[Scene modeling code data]
————————

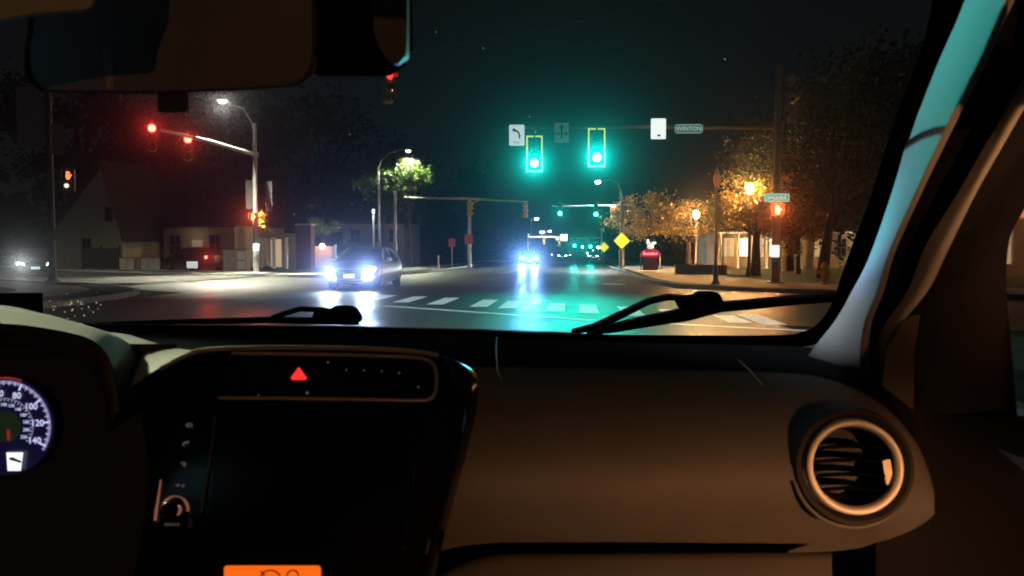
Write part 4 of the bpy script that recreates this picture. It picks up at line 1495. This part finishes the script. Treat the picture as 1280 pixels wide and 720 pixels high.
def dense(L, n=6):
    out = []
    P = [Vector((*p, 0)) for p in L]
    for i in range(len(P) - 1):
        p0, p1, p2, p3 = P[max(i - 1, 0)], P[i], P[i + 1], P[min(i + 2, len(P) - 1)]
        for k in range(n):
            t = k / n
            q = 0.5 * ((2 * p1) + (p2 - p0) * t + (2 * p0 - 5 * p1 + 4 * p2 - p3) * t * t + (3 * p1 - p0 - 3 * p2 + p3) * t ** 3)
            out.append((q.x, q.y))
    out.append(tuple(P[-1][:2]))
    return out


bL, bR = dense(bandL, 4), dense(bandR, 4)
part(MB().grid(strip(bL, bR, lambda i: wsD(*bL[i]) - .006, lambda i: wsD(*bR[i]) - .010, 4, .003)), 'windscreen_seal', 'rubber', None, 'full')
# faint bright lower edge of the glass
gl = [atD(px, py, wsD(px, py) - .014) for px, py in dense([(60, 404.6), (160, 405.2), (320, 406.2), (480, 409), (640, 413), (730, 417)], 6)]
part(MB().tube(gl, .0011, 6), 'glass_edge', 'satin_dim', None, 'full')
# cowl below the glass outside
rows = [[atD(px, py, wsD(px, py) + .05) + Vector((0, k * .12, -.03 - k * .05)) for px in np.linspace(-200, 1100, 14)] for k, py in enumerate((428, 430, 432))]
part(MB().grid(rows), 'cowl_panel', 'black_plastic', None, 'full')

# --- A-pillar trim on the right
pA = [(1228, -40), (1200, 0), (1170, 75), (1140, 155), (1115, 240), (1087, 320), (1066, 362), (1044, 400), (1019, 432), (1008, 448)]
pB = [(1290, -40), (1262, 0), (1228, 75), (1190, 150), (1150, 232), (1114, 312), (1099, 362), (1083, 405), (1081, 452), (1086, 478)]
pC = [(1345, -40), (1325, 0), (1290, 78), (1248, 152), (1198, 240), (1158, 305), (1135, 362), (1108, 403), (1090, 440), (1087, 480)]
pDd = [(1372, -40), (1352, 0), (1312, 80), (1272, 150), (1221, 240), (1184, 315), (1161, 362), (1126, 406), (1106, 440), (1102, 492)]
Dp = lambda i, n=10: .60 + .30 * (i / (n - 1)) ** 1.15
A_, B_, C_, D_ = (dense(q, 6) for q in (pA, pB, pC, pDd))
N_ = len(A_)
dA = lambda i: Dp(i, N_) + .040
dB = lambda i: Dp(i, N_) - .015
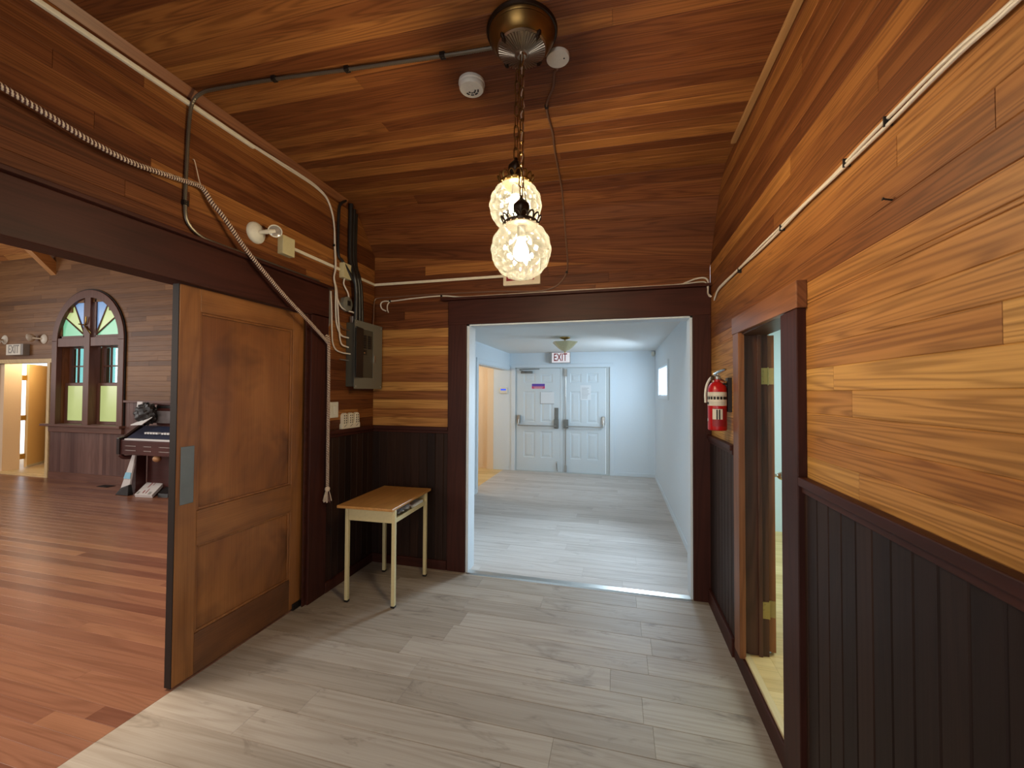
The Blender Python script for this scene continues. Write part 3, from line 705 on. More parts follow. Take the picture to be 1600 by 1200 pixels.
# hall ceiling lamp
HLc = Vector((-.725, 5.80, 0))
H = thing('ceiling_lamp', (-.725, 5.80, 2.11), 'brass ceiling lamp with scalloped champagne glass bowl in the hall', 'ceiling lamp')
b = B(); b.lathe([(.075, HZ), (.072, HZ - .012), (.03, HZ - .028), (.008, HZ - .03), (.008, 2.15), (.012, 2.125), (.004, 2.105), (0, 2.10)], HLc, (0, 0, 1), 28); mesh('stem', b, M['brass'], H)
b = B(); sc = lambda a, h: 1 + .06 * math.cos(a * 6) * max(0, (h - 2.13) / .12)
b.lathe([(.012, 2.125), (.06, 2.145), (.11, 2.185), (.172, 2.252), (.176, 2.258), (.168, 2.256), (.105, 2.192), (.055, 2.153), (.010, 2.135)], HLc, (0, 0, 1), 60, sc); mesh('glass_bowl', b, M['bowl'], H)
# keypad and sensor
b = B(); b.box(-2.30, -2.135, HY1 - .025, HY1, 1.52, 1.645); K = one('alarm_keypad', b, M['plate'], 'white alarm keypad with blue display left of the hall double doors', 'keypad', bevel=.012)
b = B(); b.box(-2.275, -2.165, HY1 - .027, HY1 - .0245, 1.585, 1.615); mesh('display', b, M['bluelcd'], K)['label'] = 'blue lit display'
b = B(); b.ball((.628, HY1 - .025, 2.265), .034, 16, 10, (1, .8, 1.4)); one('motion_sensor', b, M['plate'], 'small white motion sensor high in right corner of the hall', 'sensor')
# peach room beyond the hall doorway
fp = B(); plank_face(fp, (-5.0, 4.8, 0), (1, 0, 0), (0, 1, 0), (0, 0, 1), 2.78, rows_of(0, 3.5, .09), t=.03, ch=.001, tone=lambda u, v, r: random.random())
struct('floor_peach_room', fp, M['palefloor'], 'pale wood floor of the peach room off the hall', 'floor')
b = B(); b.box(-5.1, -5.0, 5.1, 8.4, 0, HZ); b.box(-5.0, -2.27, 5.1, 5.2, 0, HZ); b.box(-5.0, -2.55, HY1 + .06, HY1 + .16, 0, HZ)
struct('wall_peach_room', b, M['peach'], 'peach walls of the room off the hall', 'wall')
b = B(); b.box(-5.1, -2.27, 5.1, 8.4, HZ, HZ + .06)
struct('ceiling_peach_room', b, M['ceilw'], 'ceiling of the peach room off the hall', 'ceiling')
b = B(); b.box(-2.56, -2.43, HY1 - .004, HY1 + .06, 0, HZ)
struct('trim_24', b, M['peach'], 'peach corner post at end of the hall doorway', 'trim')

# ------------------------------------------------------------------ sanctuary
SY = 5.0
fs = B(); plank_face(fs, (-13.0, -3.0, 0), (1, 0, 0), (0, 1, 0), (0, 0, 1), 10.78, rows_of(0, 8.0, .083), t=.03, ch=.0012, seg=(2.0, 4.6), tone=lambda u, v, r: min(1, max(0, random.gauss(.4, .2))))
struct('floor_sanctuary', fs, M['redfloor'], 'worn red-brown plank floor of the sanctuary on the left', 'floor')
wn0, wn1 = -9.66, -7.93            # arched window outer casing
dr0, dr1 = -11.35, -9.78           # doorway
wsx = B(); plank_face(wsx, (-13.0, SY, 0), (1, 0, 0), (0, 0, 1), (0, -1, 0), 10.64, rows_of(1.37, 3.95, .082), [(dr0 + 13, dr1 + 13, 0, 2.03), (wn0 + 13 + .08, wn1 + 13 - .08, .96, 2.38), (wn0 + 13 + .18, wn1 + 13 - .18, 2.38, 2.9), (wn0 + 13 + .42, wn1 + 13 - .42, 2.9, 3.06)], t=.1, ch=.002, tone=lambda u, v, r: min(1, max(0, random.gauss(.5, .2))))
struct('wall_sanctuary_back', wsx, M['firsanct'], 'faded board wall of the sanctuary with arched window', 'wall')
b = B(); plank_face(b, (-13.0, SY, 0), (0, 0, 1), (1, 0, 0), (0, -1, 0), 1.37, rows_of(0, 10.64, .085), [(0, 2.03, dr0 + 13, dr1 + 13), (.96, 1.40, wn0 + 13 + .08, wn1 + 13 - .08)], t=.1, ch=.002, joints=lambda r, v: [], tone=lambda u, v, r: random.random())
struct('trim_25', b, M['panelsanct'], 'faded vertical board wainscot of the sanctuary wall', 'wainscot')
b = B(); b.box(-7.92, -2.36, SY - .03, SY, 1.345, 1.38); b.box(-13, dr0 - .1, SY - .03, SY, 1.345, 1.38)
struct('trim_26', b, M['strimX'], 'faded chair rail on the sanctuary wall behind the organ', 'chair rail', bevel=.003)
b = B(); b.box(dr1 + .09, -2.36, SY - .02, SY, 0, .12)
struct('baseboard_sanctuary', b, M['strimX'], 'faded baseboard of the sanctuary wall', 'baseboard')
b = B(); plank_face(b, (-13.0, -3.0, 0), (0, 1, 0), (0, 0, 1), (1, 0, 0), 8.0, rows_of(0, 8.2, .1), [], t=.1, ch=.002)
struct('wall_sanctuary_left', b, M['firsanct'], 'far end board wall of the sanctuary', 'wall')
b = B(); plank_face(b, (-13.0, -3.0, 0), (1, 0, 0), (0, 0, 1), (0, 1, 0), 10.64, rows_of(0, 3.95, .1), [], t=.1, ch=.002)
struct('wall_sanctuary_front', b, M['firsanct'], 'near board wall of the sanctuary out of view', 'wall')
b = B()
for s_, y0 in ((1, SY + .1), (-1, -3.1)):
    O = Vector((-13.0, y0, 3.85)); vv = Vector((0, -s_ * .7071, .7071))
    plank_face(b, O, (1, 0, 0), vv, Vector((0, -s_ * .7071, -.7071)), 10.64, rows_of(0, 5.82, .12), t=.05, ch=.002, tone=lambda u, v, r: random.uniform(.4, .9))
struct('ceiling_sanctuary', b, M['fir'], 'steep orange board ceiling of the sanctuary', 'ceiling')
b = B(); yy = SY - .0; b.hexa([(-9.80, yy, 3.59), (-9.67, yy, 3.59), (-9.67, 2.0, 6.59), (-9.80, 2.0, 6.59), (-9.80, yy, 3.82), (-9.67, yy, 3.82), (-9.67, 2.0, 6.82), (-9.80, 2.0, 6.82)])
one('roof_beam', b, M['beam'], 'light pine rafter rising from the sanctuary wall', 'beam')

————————

▶ [Aim] From the first line of the listing above, repeat every line through the one holding "dB = lambda i: Dp(i, N_) - .015". Both ends count, and pictures stay out.

▶ [Task solution]
Write part 4 of the bpy script that recreates this picture. It picks up at line 1495. This part finishes the script. Treat the picture as 1280 pixels wide and 720 pixels high.
def dense(L, n=6):
    out = []
    P = [Vector((*p, 0)) for p in L]
    for i in range(len(P) - 1):
        p0, p1, p2, p3 = P[max(i - 1, 0)], P[i], P[i + 1], P[min(i + 2, len(P) - 1)]
        for k in range(n):
            t = k / n
            q = 0.5 * ((2 * p1) + (p2 - p0) * t + (2 * p0 - 5 * p1 + 4 * p2 - p3) * t * t + (3 * p1 - p0 - 3 * p2 + p3) * t ** 3)
            out.append((q.x, q.y))
    out.append(tuple(P[-1][:2]))
    return out


bL, bR = dense(bandL, 4), dense(bandR, 4)
part(MB().grid(strip(bL, bR, lambda i: wsD(*bL[i]) - .006, lambda i: wsD(*bR[i]) - .010, 4, .003)), 'windscreen_seal', 'rubber', None, 'full')
# faint bright lower edge of the glass
gl = [atD(px, py, wsD(px, py) - .014) for px, py in dense([(60, 404.6), (160, 405.2), (320, 406.2), (480, 409), (640, 413), (730, 417)], 6)]
part(MB().tube(gl, .0011, 6), 'glass_edge', 'satin_dim', None, 'full')
# cowl below the glass outside
rows = [[atD(px, py, wsD(px, py) + .05) + Vector((0, k * .12, -.03 - k * .05)) for px in np.linspace(-200, 1100, 14)] for k, py in enumerate((428, 430, 432))]
part(MB().grid(rows), 'cowl_panel', 'black_plastic', None, 'full')

# --- A-pillar trim on the right
pA = [(1228, -40), (1200, 0), (1170, 75), (1140, 155), (1115, 240), (1087, 320), (1066, 362), (1044, 400), (1019, 432), (1008, 448)]
pB = [(1290, -40), (1262, 0), (1228, 75), (1190, 150), (1150, 232), (1114, 312), (1099, 362), (1083, 405), (1081, 452), (1086, 478)]
pC = [(1345, -40), (1325, 0), (1290, 78), (1248, 152), (1198, 240), (1158, 305), (1135, 362), (1108, 403), (1090, 440), (1087, 480)]
pDd = [(1372, -40), (1352, 0), (1312, 80), (1272, 150), (1221, 240), (1184, 315), (1161, 362), (1126, 406), (1106, 440), (1102, 492)]
Dp = lambda i, n=10: .60 + .30 * (i / (n - 1)) ** 1.15
A_, B_, C_, D_ = (dense(q, 6) for q in (pA, pB, pC, pDd))
N_ = len(A_)
dA = lambda i: Dp(i, N_) + .040
dB = lambda i: Dp(i, N_) - .015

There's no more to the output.